(Required task) Repeat, exactly and in full, the lines of the listing below, but without any pictures.
-- Begin Dataset extract --
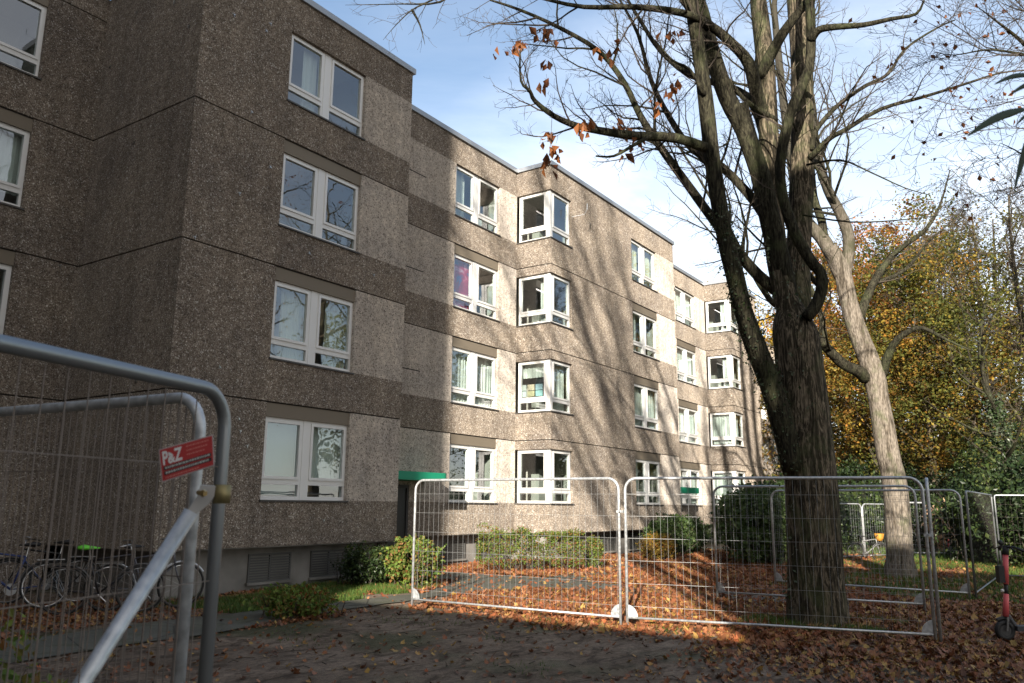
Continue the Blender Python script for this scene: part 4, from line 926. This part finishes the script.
for k in range(270000):
    d = LR.random()
    x = 4.5+LR.random()**1.35*27; y = LR.uniform(-2.5, 14.4)
    az = math.degrees(math.atan2(y, x))
    if az < -2 or az > 70: continue
    if (y > 13.1 and XA < x < 14.2) or (y > 13.1 and 21.2 < x): continue
    if LR.random() > ddens(x, y)*1.05+.003: continue
    inp = inpath(x, y); z = (.02 if inp else gz(x, y)+.006)+LR.random()**2*.05*min(1, ddens(x, y))
    wet = (y < 2.9+.7*noise.noise(Vector((x, y, 2)))) or (x < 10 and LR.random() < .8) or LR.random() < .12
    litleaf(dk if wet else lit, x, y, z, (LR.uniform(.03, .1) if x > 10 else LR.uniform(.025, .075))*(1 if x < 18 else 1.3), LR, LR.uniform(.2, 1.2))
tag(lit.build('fallen_leaves', M['litter']), 'thick orange autumn leaves covering the lawn between the paths', 'leaves', kind='stuff')
tag(dk.build('fallen_leaves', M['litterdark']), 'wet brown leaves trodden into the dark soil', 'leaves', kind='stuff')
gr = MB()
def blades(n, x0_, x1_, y0_, y1_, h, thr=0):
    for k in range(n):
        x, y = LR.uniform(x0_, x1_), LR.uniform(y0_, y1_)
        if noise.noise(Vector((x*.9, y*.9, 7))) < thr or inpath(x, y): continue
        z = gz(x, y)-.01 if x1_ < 39 else 0; a = LR.uniform(0, 6.28); l = h*LR.uniform(.5, 1.4); w_ = .006 if x < 15 else .012
        dx, dy = math.cos(a), math.sin(a); gr.add([(x-dy*w_, y+dx*w_, z), (x+dy*w_, y-dx*w_, z), (x+dx*l*.5, y+dy*l*.5, z+l)], [(0, 1, 2)])
blades(34000, 8.3, 14.2, 10.6, 13.1, .09, -.15); blades(26000, 17.5, 34, -1, 5.6, .12, -.2); blades(9000, 10.5, 14.2, 4.5, 8.8, .06, .12); blades(3000, 7, 12, 4.5, 8.8, .04, .3); blades(9000, 12, 13.6, 2.2, 4.2, .1, 0); blades(12000, 24, 38, 1, 9, .14, -.1)
tag(gr.build('grass', M['grass']), 'patchy green grass among the leaves', 'grass', kind='stuff')
# twigs and yellow leaves lying on the trodden soil
dbr = MB()
for k in range(150):
    x, y = LR.uniform(5.5, 13), LR.uniform(0, 9.5)
    if inpath(x, y): continue
    a = LR.uniform(0, 6.28); l = LR.uniform(.04, .2); z = gz(x, y)+.012; dbr.tube([(x, y, z), (x+math.cos(a)*l*.5, y+math.sin(a)*l*.5, z+.012), (x+math.cos(a+.4)*l, y+math.sin(a+.4)*l, z)], .005, 4)
tag(dbr.build('fallen_twigs', M['twig']), 'small dark twigs scattered over the trodden soil', 'twigs', kind='stuff')

# ------------------------------------------------------------------ site fences
def fence(p0, p1, ztop, label, dx=.1, zb=.06, tr=.021, leg=.07, corner_r=.17, wm='wire', plates=True, rows=6, group='temporary construction fence panels', wr=.0019, clampat=None, fm='galv'):
    p0, p1 = Vector((p0[0], p0[1], 0)), Vector((p1[0], p1[1], 0)); o = empty('construction_fence', p0); tag(o, label, 'fence', group)
    u = (p1-p0); Lh = u.length; u.normalize(); n = Vector((u.y, -u.x, 0)); zb += 0; P = lambda a, z, d=0: u*a+Vector((0, 0, z))+n*d
    path = [P(0, -.02+.0), P(0, ztop-corner_r)]
    for k in range(1, 9):
        a = math.pi/2*k/8; path.append(P(corner_r-corner_r*math.cos(a), ztop-corner_r+corner_r*math.sin(a)))
    for k in range(0, 9):
        a = math.pi/2*k/8; path.append(P(Lh-corner_r+corner_r*math.sin(a), ztop-corner_r+corner_r*math.cos(a)))
    path.append(P(Lh, -.02)); q = MB(); q.tube(path, tr, 12); q.tube([P(0, zb+.05), P(Lh, zb+.05)], tr*.75, 10); q.build('frame', M[fm], o, True)
    w_ = MB(); k = dx
    while k < Lh-.03:
        zt = ztop-(corner_r-math.sqrt(max(0, corner_r**2-max(0, corner_r-min(k, Lh-k))**2)) if min(k, Lh-k) < corner_r else 0)
        w_.tube([P(k, zb+.05, .004), P(k, zt, .004)], wr, 4, cap=False); k += dx
    for r in range(rows): z = zb+.05+(ztop-zb-.12)*(r+.5)/rows; w_.tube([P(0, z, -.001), P(Lh, z, -.001)], wr*1.15, 4, cap=False)
    w_.build('wire_mesh', M[wm], o)
    if plates:
        for s, a0 in ((1, 0), (-1, Lh)):
            q = MB(); poly = [P(a0, zb+.055, .006)]+[P(a0+s*.15*math.cos(t), zb+.055+.17*math.sin(t), .006) for t in [math.pi/2*i/8 for i in range(9)]]; m2 = len(poly)
            q.add(poly+[p-n*.012 for p in poly], [tuple(range(m2)), tuple(range(2*m2-1, m2-1, -1))]+[(i, (i+1) % m2, m2+(i+1) % m2, m2+i) for i in range(m2)]); q.build('corner_plate', M['galv'], o)
    if clampat is not None:
        q = MB(); c = P(Lh+.03, clampat); q.obox(c-u*.06-n*.026, u*.1, n*.052, Vector((0, 0, .035))); q.tube([c-n*.06+Vector((0, 0, .02)), c+n*.07+Vector((0, 0, .02))], .009, 6); q.build('clamp', M['galv'], o)
    return o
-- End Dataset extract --
(Answer for this exercise)
Continue the Blender Python script for this scene: part 4, from line 926. This part finishes the script.
for k in range(270000):
    d = LR.random()
    x = 4.5+LR.random()**1.35*27; y = LR.uniform(-2.5, 14.4)
    az = math.degrees(math.atan2(y, x))
    if az < -2 or az > 70: continue
    if (y > 13.1 and XA < x < 14.2) or (y > 13.1 and 21.2 < x): continue
    if LR.random() > ddens(x, y)*1.05+.003: continue
    inp = inpath(x, y); z = (.02 if inp else gz(x, y)+.006)+LR.random()**2*.05*min(1, ddens(x, y))
    wet = (y < 2.9+.7*noise.noise(Vector((x, y, 2)))) or (x < 10 and LR.random() < .8) or LR.random() < .12
    litleaf(dk if wet else lit, x, y, z, (LR.uniform(.03, .1) if x > 10 else LR.uniform(.025, .075))*(1 if x < 18 else 1.3), LR, LR.uniform(.2, 1.2))
tag(lit.build('fallen_leaves', M['litter']), 'thick orange autumn leaves covering the lawn between the paths', 'leaves', kind='stuff')
tag(dk.build('fallen_leaves', M['litterdark']), 'wet brown leaves trodden into the dark soil', 'leaves', kind='stuff')
gr = MB()
def blades(n, x0_, x1_, y0_, y1_, h, thr=0):
    for k in range(n):
        x, y = LR.uniform(x0_, x1_), LR.uniform(y0_, y1_)
        if noise.noise(Vector((x*.9, y*.9, 7))) < thr or inpath(x, y): continue
        z = gz(x, y)-.01 if x1_ < 39 else 0; a = LR.uniform(0, 6.28); l = h*LR.uniform(.5, 1.4); w_ = .006 if x < 15 else .012
        dx, dy = math.cos(a), math.sin(a); gr.add([(x-dy*w_, y+dx*w_, z), (x+dy*w_, y-dx*w_, z), (x+dx*l*.5, y+dy*l*.5, z+l)], [(0, 1, 2)])
blades(34000, 8.3, 14.2, 10.6, 13.1, .09, -.15); blades(26000, 17.5, 34, -1, 5.6, .12, -.2); blades(9000, 10.5, 14.2, 4.5, 8.8, .06, .12); blades(3000, 7, 12, 4.5, 8.8, .04, .3); blades(9000, 12, 13.6, 2.2, 4.2, .1, 0); blades(12000, 24, 38, 1, 9, .14, -.1)
tag(gr.build('grass', M['grass']), 'patchy green grass among the leaves', 'grass', kind='stuff')
# twigs and yellow leaves lying on the trodden soil
dbr = MB()
for k in range(150):
    x, y = LR.uniform(5.5, 13), LR.uniform(0, 9.5)
    if inpath(x, y): continue
    a = LR.uniform(0, 6.28); l = LR.uniform(.04, .2); z = gz(x, y)+.012; dbr.tube([(x, y, z), (x+math.cos(a)*l*.5, y+math.sin(a)*l*.5, z+.012), (x+math.cos(a+.4)*l, y+math.sin(a+.4)*l, z)], .005, 4)
tag(dbr.build('fallen_twigs', M['twig']), 'small dark twigs scattered over the trodden soil', 'twigs', kind='stuff')

# ------------------------------------------------------------------ site fences
def fence(p0, p1, ztop, label, dx=.1, zb=.06, tr=.021, leg=.07, corner_r=.17, wm='wire', plates=True, rows=6, group='temporary construction fence panels', wr=.0019, clampat=None, fm='galv'):
    p0, p1 = Vector((p0[0], p0[1], 0)), Vector((p1[0], p1[1], 0)); o = empty('construction_fence', p0); tag(o, label, 'fence', group)
    u = (p1-p0); Lh = u.length; u.normalize(); n = Vector((u.y, -u.x, 0)); zb += 0; P = lambda a, z, d=0: u*a+Vector((0, 0, z))+n*d
    path = [P(0, -.02+.0), P(0, ztop-corner_r)]
    for k in range(1, 9):
        a = math.pi/2*k/8; path.append(P(corner_r-corner_r*math.cos(a), ztop-corner_r+corner_r*math.sin(a)))
    for k in range(0, 9):
        a = math.pi/2*k/8; path.append(P(Lh-corner_r+corner_r*math.sin(a), ztop-corner_r+corner_r*math.cos(a)))
    path.append(P(Lh, -.02)); q = MB(); q.tube(path, tr, 12); q.tube([P(0, zb+.05), P(Lh, zb+.05)], tr*.75, 10); q.build('frame', M[fm], o, True)
    w_ = MB(); k = dx
    while k < Lh-.03:
        zt = ztop-(corner_r-math.sqrt(max(0, corner_r**2-max(0, corner_r-min(k, Lh-k))**2)) if min(k, Lh-k) < corner_r else 0)
        w_.tube([P(k, zb+.05, .004), P(k, zt, .004)], wr, 4, cap=False); k += dx
    for r in range(rows): z = zb+.05+(ztop-zb-.12)*(r+.5)/rows; w_.tube([P(0, z, -.001), P(Lh, z, -.001)], wr*1.15, 4, cap=False)
    w_.build('wire_mesh', M[wm], o)
    if plates:
        for s, a0 in ((1, 0), (-1, Lh)):
            q = MB(); poly = [P(a0, zb+.055, .006)]+[P(a0+s*.15*math.cos(t), zb+.055+.17*math.sin(t), .006) for t in [math.pi/2*i/8 for i in range(9)]]; m2 = len(poly)
            q.add(poly+[p-n*.012 for p in poly], [tuple(range(m2)), tuple(range(2*m2-1, m2-1, -1))]+[(i, (i+1) % m2, m2+(i+1) % m2, m2+i) for i in range(m2)]); q.build('corner_plate', M['galv'], o)
    if clampat is not None:
        q = MB(); c = P(Lh+.03, clampat); q.obox(c-u*.06-n*.026, u*.1, n*.052, Vector((0, 0, .035))); q.tube([c-n*.06+Vector((0, 0, .02)), c+n*.07+Vector((0, 0, .02))], .009, 6); q.build('clamp', M['galv'], o)
    return o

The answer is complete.